Per Sergei Markov, esperto di politica estera legato al partito di Putin, «l’intervento diretto in Siria è improbabile. La maggioranza dei russi non lo vuole e poi aumenterebbe la pressione sul Cremlino a fare altrettanto in Donbass». In realtà, puntellando Assad con aiuti militari, perfetta giustificazione per poter stanziare in Siria anche truppe speciali a protezione dell’arsenale, lo Zar centra allo stesso tempo l’obiettivo di ampliare e tenere aperte le sue opzioni: «In questo modo può aggiustare i termini e le modalità della sua presenza, in base all’evolvere della situazione, tenendo tutti sulla corda», spiega Olga Oliker, del Centro per la Russia e l’Eurasia della Rand Corporation.
Ma il punto vero, secondo Lukyanov, è un altro: «Putin non crede che la Siria come l’abbiamo conosciuta possa più essere salvata. La partizione è già un fatto. Così vuole assicurarsi un ruolo anche per il futuro, difendendo la maggior parte di territorio possibile per conto del suo alleato di sempre. Non permetterà che Assad cada, anche perché uscito lui di scena, della Siria non resterebbe nulla, solo caos violento. E non credo che neppure l’Occidente abbia interesse a un esito del genere». Per una volta, smentendo la fama di giocatore d’azzardo, Vladimir Putin sembra quindi aver calcolato freddamente pro e contro della sua mossa. Ha giocato d’anticipo, mentre Francia e Stati Uniti stanno ancora valutando l’opzione militare, segnalando con chiarezza che è deciso a impedire in Siria uno scenario libico. Ma ha anche svelato un’ambizione più vasta, sia pure frutto di uno stato di necessità: «Putin vuole ampliare il contesto diplomatico e forzare Washington a un dialogo che vada oltre l’orizzonte ormai asfittico degli accordi di Minsk e dell’Ucraina, dove il conflitto è congelato. E magari puntare a un grande baratto», spiega Dmitrij Trenin, direttore del Carnegie Moscow Center, secondo il quale i russi stanno facendo di tutto perché a fine mese, durante l’Assemblea generale dell’Onu, i passi di Putin e di Obama si incrocino, se non per un incontro formale, almeno per un scambio di vedute.

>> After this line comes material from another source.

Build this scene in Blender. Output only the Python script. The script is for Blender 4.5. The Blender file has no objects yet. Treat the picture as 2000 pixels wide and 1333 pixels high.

Che la scommessa dello Zar riesca, è tutto da vedere. Ma è certo che, a differenza dell’Ucraina, nella partita siriana e nella lotta allo Stato islamico sunnita, Putin non è isolato e la sua non è una mossa avventuristica. Il pericolo di nuovi successi del califfato riguarda tutta la comunità internazionale. Lo scenario di una Siria del tutto liquefatta, con il corollario di nuove ondate di profughi, terrorizza i governi occidentali. Mentre l’accordo nucleare con l’Iran prelude all’aperto riconoscimento del ruolo decisivo di Teheran nella lotta contro lo Stato Islamico.